No momento, a equipe do projeto está trabalhando nas cornetas em um processo complexo, que depende também da indústria. “Já alcançamos um progresso tecnológico na construção dos cornetas, uso dos filtros e da eletrônica, que são ganhos também razoáveis”, contou ao Canaltech. Já a equipe do projeto principal está na etapa da construção, em que o terreno que abrigará o radiotelescópio é preparado para receber um tapete de concreto.
O BINGO é um projeto conduzido em parceria com outros países, como a França, Itália, África do Sul e Inglaterra — mas o principal deles, inclusive em termos financeiros, é a China, país que vem construindo os componentes metálicos. Além disso, a expectativa é grande para o retorno que o telescópio poderá oferecer. “Vamos ter muito retorno sobre isso — não só o retorno científico, esse é básico e vai ser de grande monta”, disse o professor. “Mesmo economicamente, estamos formando gente que já está indo trabalhar na economia.
Resultado da colaboração multinacional, o BINGO é um observatório ramificado também em território nacional: o centro do projeto fica na Paraíba, mas a equipe pensa em ter outros observatórios espalhados pelo Brasil. “Há vários lugares que estão sendo pré-contratados para que tenhamos uma visão maior de todo o céu do hemisfério sul”, disse o professor. “Em princípio, o BINGO HR consegue ver metade do céu; então, se você colocá-lo em vários lugares diferentes, pode ver maior parte do céu ao mesmo tempo”, concluiu.

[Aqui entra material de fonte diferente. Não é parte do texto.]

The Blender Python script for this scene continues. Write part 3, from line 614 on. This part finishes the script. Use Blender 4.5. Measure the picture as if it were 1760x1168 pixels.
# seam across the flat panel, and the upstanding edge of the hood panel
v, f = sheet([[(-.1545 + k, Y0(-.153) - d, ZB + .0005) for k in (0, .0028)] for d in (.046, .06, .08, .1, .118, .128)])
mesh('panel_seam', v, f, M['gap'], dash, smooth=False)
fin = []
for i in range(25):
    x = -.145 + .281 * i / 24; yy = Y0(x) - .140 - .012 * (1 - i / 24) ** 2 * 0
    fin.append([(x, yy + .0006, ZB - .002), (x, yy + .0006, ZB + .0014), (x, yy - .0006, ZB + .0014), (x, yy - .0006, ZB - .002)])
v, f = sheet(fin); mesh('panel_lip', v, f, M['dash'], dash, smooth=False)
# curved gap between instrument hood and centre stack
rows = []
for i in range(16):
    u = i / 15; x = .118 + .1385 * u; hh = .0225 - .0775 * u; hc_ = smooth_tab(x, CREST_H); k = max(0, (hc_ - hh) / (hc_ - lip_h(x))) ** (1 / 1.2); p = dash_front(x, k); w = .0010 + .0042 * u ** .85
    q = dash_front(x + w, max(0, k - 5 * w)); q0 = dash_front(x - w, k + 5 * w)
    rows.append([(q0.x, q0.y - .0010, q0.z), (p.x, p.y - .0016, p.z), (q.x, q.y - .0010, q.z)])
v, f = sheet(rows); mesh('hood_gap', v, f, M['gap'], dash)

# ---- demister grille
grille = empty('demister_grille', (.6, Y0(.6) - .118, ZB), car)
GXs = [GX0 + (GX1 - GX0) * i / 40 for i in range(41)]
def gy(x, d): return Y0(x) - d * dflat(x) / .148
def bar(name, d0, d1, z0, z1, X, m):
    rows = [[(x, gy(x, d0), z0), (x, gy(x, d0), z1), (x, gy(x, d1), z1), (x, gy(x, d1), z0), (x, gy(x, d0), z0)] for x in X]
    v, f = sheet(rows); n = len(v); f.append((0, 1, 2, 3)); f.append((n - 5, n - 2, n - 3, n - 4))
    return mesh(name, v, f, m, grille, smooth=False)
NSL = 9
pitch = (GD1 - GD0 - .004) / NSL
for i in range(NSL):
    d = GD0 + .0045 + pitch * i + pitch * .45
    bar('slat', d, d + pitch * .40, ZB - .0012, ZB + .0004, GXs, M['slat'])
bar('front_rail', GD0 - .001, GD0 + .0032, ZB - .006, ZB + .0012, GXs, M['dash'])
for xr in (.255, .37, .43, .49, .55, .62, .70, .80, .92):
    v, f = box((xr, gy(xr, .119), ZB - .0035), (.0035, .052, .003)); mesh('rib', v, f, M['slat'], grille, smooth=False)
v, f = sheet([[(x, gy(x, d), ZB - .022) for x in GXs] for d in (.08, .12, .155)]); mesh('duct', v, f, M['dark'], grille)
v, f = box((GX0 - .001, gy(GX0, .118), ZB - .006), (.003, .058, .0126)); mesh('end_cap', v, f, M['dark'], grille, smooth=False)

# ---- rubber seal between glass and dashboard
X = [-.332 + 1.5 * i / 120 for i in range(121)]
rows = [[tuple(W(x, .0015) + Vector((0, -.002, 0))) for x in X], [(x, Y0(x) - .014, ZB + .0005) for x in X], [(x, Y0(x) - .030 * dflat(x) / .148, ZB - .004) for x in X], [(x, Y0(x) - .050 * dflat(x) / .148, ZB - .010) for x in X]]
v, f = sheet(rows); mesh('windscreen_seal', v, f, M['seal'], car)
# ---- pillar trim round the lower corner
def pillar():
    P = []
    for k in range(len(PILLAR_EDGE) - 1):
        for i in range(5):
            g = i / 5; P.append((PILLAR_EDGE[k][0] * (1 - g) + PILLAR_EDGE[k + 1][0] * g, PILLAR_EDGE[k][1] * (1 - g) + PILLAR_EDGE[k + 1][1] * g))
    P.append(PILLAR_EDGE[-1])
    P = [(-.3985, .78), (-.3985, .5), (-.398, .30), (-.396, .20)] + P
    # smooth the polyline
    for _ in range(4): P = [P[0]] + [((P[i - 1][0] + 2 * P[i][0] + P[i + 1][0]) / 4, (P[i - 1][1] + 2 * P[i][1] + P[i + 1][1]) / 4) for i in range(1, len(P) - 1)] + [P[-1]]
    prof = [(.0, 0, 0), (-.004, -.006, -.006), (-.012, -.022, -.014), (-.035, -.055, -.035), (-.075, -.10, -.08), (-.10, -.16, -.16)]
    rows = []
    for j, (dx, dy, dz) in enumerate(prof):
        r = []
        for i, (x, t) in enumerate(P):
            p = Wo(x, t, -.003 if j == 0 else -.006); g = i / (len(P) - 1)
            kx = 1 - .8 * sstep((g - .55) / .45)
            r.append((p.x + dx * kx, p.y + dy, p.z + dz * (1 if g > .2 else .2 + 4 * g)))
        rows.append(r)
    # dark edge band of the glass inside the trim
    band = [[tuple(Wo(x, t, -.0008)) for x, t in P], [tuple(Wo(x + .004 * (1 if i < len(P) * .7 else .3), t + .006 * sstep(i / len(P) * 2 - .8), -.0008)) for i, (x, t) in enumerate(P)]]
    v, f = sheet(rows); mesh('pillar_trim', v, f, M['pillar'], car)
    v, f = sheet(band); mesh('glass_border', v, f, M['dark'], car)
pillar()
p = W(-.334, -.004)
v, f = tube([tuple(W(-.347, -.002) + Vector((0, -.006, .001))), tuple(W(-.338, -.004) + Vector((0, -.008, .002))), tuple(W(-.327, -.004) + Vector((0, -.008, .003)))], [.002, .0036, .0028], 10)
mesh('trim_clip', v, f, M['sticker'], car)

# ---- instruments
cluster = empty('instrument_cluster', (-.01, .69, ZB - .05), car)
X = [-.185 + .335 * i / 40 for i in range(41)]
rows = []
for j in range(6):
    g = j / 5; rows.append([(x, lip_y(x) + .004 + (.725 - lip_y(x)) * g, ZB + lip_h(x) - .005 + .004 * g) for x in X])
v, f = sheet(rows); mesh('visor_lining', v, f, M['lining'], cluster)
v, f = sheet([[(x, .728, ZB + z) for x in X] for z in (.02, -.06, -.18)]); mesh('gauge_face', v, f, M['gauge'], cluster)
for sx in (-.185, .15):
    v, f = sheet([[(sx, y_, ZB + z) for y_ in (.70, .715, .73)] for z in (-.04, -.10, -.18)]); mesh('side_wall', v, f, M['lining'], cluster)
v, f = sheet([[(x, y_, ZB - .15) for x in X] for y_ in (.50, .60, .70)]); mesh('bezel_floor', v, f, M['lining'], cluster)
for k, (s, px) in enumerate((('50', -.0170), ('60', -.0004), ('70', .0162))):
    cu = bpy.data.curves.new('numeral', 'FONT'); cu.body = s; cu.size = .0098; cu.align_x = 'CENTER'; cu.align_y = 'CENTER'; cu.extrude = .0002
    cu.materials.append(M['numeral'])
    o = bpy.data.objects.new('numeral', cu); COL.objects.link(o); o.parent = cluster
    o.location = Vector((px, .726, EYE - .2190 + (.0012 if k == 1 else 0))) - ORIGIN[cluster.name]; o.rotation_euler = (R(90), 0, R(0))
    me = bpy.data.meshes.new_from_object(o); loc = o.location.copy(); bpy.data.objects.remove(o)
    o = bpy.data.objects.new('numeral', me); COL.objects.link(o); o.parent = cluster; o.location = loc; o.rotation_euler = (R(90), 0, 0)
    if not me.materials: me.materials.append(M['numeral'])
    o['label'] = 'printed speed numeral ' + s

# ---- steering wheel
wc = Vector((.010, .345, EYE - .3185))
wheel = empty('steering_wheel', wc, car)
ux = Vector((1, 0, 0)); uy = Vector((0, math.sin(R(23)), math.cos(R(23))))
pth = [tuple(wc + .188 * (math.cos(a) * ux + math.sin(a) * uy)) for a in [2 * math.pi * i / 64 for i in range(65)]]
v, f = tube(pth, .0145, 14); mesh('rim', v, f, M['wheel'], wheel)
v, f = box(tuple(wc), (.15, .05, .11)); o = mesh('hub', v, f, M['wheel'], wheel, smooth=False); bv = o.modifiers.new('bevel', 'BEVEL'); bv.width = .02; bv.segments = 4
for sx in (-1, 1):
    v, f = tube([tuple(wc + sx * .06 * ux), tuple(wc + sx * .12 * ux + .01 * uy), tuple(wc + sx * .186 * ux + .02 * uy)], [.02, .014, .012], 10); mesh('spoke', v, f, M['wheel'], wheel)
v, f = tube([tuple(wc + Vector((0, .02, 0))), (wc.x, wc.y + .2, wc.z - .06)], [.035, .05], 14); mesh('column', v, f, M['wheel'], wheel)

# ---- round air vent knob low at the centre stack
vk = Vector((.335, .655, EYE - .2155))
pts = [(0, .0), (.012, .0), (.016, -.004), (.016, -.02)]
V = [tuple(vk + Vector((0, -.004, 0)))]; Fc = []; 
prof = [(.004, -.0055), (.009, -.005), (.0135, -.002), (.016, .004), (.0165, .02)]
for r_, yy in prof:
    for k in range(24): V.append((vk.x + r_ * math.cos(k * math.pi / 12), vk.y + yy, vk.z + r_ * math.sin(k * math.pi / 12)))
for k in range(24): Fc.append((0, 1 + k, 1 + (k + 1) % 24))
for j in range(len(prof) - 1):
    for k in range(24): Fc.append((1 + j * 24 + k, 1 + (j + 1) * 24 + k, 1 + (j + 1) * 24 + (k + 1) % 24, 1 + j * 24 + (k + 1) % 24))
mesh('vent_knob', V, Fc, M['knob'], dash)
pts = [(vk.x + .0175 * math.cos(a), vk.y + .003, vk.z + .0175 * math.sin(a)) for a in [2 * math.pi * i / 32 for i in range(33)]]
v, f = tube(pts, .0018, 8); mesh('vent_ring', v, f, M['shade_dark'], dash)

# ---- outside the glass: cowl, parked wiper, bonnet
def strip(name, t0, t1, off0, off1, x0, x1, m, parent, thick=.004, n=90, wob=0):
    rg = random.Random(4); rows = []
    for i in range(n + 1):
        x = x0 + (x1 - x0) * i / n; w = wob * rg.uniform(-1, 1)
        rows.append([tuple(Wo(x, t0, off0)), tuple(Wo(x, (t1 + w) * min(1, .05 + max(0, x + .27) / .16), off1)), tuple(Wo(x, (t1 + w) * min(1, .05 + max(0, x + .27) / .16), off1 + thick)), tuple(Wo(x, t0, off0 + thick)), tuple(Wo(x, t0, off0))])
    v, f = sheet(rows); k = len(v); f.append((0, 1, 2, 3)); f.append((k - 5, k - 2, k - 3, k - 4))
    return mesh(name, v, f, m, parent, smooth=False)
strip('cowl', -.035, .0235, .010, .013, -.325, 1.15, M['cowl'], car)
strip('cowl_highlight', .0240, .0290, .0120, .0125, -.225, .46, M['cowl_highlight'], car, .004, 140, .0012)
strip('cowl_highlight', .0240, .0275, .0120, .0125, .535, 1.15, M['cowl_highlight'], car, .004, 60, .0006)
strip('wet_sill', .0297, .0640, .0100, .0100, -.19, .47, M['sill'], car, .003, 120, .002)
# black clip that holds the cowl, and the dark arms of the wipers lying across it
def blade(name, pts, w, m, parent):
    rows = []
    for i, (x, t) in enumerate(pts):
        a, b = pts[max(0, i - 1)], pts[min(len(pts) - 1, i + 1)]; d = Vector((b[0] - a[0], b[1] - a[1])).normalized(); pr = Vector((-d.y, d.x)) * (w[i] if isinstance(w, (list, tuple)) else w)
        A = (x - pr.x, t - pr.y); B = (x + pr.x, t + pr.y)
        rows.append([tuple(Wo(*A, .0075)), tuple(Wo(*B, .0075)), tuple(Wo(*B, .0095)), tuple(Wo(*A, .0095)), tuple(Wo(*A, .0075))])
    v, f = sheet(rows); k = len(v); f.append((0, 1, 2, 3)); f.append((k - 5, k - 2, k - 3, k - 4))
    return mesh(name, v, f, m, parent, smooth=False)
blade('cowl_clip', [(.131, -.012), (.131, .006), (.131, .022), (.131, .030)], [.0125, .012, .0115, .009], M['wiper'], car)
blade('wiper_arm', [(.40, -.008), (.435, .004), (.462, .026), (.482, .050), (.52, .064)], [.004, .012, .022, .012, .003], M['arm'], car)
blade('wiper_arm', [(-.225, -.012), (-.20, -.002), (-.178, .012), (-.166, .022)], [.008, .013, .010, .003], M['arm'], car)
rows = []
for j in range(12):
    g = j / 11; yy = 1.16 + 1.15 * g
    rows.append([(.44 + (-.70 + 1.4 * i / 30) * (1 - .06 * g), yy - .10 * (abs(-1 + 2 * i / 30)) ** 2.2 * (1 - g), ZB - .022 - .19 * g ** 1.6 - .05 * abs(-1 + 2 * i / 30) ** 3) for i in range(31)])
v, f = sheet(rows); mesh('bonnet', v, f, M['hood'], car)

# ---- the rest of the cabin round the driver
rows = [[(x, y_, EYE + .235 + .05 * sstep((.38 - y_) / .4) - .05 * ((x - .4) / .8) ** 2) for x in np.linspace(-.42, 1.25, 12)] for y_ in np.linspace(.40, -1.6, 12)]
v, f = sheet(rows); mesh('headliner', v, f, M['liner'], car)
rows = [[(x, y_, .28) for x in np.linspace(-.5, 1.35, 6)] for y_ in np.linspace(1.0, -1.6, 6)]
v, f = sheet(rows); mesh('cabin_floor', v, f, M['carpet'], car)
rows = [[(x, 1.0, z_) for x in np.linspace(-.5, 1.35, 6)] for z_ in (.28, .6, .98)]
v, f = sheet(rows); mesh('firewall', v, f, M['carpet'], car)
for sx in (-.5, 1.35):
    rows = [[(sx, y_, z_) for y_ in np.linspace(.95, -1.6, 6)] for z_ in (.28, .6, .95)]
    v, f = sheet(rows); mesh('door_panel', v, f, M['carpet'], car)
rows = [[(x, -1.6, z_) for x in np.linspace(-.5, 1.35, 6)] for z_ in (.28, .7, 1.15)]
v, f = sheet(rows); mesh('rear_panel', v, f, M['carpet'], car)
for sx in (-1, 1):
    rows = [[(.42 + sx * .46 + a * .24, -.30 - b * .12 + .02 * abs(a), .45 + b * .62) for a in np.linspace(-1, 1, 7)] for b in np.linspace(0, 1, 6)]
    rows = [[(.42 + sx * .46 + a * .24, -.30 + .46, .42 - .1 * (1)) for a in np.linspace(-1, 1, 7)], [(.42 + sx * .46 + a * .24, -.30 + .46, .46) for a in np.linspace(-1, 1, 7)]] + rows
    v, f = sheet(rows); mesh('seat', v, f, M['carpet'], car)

Contudo, um dos grandes desafios para o avanço do projeto hoje é a questão orçamentária. “Tivemos um apoio muito grande da Fapesp (Fundação de Amparo à Pesquisa do Estado de São Paulo) desde o início, e agora temos um apoio muito grande do governo da Paraíba.” Foi há pouco tempo que a equipe recebeu um apoio anterior vindo do Ministério de Ciência e Tecnologia, mas sem suplementações. "Se não fosse este aporte grande do governo da Paraíba, não teríamos o dinheiro para montar as fundações e a estrutura metálica que vai reter o telescópio", ressaltou Abdalla.